Dan Green's wrists are bent and his thumbs are around the bar. Rip is disproven. QED.
Let's face it. No one looks down when they squat in meets. People don't drive their hips up. They lead with the chest. They don't put the bar down low. No one and I mean no one who is successful in powerlifting does anything like what Rip recommends. No one.
Also, people who want to lift maximal weights do not wear weightlifting shoes with heels, nor do they turn their toes out.
http://instagram.com/p/kKXmk7iLew#
Anyone that follows Rip's advice on these matters is doomed to be weak and never squat anything above their body weight.
Dan Green's wrists are bent and his thumbs are around the bar. Rip is disproven. QED.
His stance is also quite and his back angle is way more vertical than an SS squat.
Wait, in all seriousness, do people actually make the criticisms you just listed above? Holy shit. I've never seen it, but you can honestly take a cursory look down the raw squat record book and see multiple guys with Oly shoes, feet pointed out, hip drive (almost all of them, there's a high bar squat in there), etc. etc.
Green's stance is wider than what Rip suggests, but it looks narrower than what he uses when squatting with wraps. His back angle looks how I would expect it to on a low bar squat, however. Here's a shot of Green squatting with wraps out of a monolift. Tough to say for sure since the angles are not the same, but it looks wider than the video of him at Raw Unity.
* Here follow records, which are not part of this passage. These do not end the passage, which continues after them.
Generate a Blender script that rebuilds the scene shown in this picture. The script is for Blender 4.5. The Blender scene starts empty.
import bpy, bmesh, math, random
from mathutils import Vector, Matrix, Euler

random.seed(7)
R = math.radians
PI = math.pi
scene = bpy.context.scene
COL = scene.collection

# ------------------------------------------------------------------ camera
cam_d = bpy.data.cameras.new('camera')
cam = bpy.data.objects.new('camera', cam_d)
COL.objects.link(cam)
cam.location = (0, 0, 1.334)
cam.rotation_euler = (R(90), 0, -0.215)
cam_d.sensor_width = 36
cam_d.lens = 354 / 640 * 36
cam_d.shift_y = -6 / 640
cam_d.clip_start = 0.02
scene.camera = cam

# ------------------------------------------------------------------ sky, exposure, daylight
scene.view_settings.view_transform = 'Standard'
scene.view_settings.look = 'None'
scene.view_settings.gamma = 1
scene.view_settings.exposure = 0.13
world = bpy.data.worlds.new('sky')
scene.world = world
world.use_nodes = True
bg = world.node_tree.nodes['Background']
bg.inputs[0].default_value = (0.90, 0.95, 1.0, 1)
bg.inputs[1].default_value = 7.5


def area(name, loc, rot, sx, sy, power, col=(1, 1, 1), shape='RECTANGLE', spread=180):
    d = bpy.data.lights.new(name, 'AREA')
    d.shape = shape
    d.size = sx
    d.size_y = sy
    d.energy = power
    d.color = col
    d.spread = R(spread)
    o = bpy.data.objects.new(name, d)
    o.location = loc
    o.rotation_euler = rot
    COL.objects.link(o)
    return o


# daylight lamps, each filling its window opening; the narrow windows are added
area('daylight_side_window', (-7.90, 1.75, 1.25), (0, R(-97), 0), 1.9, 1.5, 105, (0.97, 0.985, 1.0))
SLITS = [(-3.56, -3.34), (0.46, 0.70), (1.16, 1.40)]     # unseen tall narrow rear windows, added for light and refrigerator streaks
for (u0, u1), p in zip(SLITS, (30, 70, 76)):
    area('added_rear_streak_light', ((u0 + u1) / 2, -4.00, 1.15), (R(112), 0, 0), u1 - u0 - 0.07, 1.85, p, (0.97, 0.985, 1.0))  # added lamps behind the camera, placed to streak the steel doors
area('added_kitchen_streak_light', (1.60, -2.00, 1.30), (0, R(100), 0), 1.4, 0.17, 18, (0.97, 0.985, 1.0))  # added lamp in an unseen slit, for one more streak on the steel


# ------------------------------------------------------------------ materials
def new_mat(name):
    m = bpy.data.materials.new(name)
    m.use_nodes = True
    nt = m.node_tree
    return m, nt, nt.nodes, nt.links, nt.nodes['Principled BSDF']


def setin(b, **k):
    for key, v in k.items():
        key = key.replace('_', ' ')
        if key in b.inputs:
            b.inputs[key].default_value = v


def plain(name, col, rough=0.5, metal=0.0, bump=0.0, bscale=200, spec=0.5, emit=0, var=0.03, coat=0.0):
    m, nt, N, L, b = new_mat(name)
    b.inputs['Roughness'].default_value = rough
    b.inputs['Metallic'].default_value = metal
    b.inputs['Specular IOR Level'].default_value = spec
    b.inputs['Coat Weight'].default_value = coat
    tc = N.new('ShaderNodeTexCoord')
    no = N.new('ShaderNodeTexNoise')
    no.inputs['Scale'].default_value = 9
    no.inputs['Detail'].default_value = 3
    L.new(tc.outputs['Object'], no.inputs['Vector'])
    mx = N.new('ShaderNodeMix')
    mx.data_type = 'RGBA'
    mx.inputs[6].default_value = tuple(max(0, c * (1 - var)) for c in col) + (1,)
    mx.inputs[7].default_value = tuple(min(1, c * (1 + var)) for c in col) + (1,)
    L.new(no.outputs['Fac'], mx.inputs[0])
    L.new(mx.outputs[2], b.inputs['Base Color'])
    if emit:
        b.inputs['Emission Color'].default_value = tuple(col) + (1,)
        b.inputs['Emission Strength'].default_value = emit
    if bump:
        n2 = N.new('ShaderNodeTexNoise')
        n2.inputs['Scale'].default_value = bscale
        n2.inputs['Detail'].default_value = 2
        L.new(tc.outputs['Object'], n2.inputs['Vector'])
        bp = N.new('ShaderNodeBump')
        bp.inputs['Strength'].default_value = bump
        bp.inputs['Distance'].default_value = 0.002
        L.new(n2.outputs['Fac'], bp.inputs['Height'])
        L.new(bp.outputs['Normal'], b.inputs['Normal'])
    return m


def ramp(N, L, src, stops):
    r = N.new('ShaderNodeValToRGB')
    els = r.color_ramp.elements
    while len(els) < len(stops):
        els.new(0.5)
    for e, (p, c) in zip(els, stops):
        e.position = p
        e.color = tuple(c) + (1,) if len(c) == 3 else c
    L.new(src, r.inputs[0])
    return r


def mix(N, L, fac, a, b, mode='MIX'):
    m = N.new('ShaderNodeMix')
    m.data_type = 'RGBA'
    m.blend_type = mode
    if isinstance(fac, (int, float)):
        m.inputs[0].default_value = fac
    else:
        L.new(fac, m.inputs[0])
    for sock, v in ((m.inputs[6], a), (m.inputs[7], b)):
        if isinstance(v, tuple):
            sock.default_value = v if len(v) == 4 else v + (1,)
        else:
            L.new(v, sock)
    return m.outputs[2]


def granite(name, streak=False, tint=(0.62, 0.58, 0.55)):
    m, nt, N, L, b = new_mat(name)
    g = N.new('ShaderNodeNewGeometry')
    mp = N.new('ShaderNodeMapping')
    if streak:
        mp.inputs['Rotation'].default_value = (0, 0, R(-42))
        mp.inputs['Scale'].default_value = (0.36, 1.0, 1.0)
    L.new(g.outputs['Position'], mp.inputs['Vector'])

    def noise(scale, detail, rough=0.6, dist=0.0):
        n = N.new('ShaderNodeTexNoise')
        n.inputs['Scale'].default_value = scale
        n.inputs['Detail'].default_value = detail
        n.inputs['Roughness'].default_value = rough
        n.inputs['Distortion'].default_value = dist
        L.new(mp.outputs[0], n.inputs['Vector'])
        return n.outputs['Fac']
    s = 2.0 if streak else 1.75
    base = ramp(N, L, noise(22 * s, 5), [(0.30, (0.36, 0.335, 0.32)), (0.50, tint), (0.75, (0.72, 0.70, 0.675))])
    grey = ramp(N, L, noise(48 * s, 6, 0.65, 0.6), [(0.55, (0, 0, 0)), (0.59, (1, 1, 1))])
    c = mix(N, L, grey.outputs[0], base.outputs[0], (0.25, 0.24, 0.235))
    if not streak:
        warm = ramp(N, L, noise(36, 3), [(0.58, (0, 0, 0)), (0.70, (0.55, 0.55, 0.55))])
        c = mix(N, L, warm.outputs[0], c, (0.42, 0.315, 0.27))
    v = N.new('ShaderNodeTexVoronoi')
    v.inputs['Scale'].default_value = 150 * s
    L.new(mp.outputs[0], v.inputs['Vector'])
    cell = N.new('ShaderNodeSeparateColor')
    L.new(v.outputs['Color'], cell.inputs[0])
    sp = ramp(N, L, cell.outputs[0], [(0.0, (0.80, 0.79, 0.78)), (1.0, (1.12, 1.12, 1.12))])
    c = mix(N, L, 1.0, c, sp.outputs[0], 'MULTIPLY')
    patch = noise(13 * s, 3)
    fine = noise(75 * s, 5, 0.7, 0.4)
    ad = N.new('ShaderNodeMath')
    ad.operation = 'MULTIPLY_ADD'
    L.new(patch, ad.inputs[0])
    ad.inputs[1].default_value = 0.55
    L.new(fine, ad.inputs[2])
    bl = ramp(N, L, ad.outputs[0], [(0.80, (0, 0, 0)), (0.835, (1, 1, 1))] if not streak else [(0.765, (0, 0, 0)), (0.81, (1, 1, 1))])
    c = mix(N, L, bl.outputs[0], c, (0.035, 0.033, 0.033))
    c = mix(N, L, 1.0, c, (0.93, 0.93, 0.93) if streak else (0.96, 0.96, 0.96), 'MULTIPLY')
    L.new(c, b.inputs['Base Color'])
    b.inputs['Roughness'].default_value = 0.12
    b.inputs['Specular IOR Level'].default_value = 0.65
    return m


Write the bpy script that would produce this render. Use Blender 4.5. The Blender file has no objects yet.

They do both on this site and elsewhere. I've even read a few of those sentiments expressed in this subforum, if memory serves. I was also being mildly facetious.
I agree. And to be clear, I am not suggesting that Green is reading BBT3 and making adjustments to his technique based on that. I am suggesting that you can squat very heavy weights to depth following Rip's advice, even, apparently, as a powerlifter.
Last edited by Tom Campitelli; 02-09-2014 at 10:18 PM.
Does it even matter what top competitive powerlifters do? The advice could be terrible for them, and still be good for the other 9,999 out of 10,000 people who squat.
It's like talking about effective driving techniques by referring to stock car racing (or if you're into equipped: formula one). What?
Advice can be good and useful without being good and useful for everyone everywhere throughout all time.
Given that the argument has often been made that powerlifters do not squat like Rippetoe recommends and that it is inappropriate for them, yes. Given that a subset of people here compete in powerlifting, then also yes. What is interesting is that the paradigm of using the most muscle mass over the longest effective range of motion results in the greatest amount of force production seems to hold true both for people at the beginning of their training careers and people that are very advanced.
Also, it should be noted that just because the guys at the top are doing something, does not mean it is correct. They might just be really good at doing something inefficiently. Pitching sidearm is a good example of this. However, once again, the argument that no one competing at a high level in powerlifting uses a low bar back squat that looks like what Rip would recommend is disproven by Mr. Green's incredible performance.
Last edited by Tom Campitelli; 02-09-2014 at 11:45 PM. Reason: Grammar
I submit ridiculous Exhibit A.
The topic you touched on in your podcast with Rip is, I think, important to understanding this. A seemingly great analysis that never produces any results (given a reasonable opportunity to do so) stands a decent chance of containing a flaw that has not yet been discovered. Great results, absent an analysis, is just guessing. Maybe the people doing Thing A are just predisposed to being better at the target activity than the people doing Thing B, or any other number of possibly influencing factors.
The reason SS was, and remains, so compelling, is that it was born of observation, but that observation led to analysis from first principles. The analysis, in some cases, supported what we thought we already knew, and in other cases, led to rethinking the topic. Many lifters and coaches who prefer not to re-think the topic, but to cling to what has worked for them and others in the past, dismiss or excoriate the form advocated in SS. I have yet to encounter a thoughtful analysis to defend their positions from first principles/analysis. Getting really good at doing something inefficiently isn't a concept a lot of people seem to understand.
The only attempts at meaningful analysis that I've seen to address the optimality of small deviations from the SS model, in the context of competitive powerlifting, have been here on this board from Tom Narvaez. Mind you, these are small deviations, not wholesale rejection of the model, and only in the context of competitive PL, while still accepting its efficacy for general strength training purposes. I don't think the issue has been settled yet, either, on whether those minor deviations are indeed optimal, or whether it's lifter-dependent, or judging/rules dependent.